Last week it was announced that I won the Writing Times Halloween themed Short Story competition with my story ‘The Gift’ (available online here) – much celebrating ensued. This is the first horror story I’ve ever had published and the first time I’ve written in the epistolary style, and as stories go, was one I very much enjoyed writing. ‘The Gift’ is about a seemingly innocent birthday present – a rag doll that holds some nasty surprises.
So what is it about dolls? They give me the creeps. When I was very young I preferred teddy bears, nice, safe, cuddly and soft. Dolls were hard, with those glass eyes that seemed to follow you around the room. They were cold and uncompromising whereas teddies were soft and accepting and would make any child a lovely best friend. Dolls just sit there looking at you, wherever you are, they are mini humans, frozen and timeless. Dolls won’t get wrinkles, they will just stare at you like a scolding aunt, watching everything you do with those evil little eyes. I often wondered who or what was trapped inside that plastic skin.

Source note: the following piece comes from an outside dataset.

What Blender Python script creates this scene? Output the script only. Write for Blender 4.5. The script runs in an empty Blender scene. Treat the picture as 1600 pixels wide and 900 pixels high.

When I was young my teddy family were always welcome in my bed to keep me company every night but dolls always stayed safely tucked in their own little cot the other side of the bedroom, or preferably, in a room downstairs (or locked in the shed at the bottom of the garden?) People gave me dolls but I just couldn’t take to them. They quite frankly gave me the creeps. I had a long skinny doll with flaxen hair – a prehistoric Barbie type – made of hard plastic. It had a moving head, arms and legs; the trouble was the hair kept falling out in clumps along with one of her eyes, not a good look. Or did one of the other dolls do it out of jealousy? I had little doll triplets, with moulded plastic hair and blinking eyes with long eyelashes. My mum used to make clothes for them all which only made it worse. Teddy on the other hand looked lovely in his hand made pyjamas, the same material as my own at the time. In fact he is sitting on top of the bookcase in the spare room still wearing them today, it’s probably the only thing keeping him together at his great age. The dolls are long gone, thank goodness.
Where-ever the dolls were, when the lights went out, I would have to listen for signs of movement. Dolls always had the potential to jump up from their cot and start doing things in the night – or day. Doing what, I have no idea, but my fertile imagination could see them dancing around and getting up to no good.
When I was about ten years old I saw an old black and white horror movie which involved a rag doll. The little girl kept it on the end of her bed but every night it jumped up and caused all manner of evils. I won’t dignify the thing by calling it ‘she,’ that would only make it worse, ‘it’ tore at the bedspread, threw toys around, ripped the curtains and did more serious things like leave things at the top of the stairs ready for someone to trip and break their neck.
I think this probably finished me off in the end as far as dolls were concerned. I fail to understand why adults actually collect the things and fill their houses with them. I cannot look at just one of the evil little midgets without shivering and imagining all the evil that these little frozen people can do! Which is why there was no question about what was going to star in my Halloween story.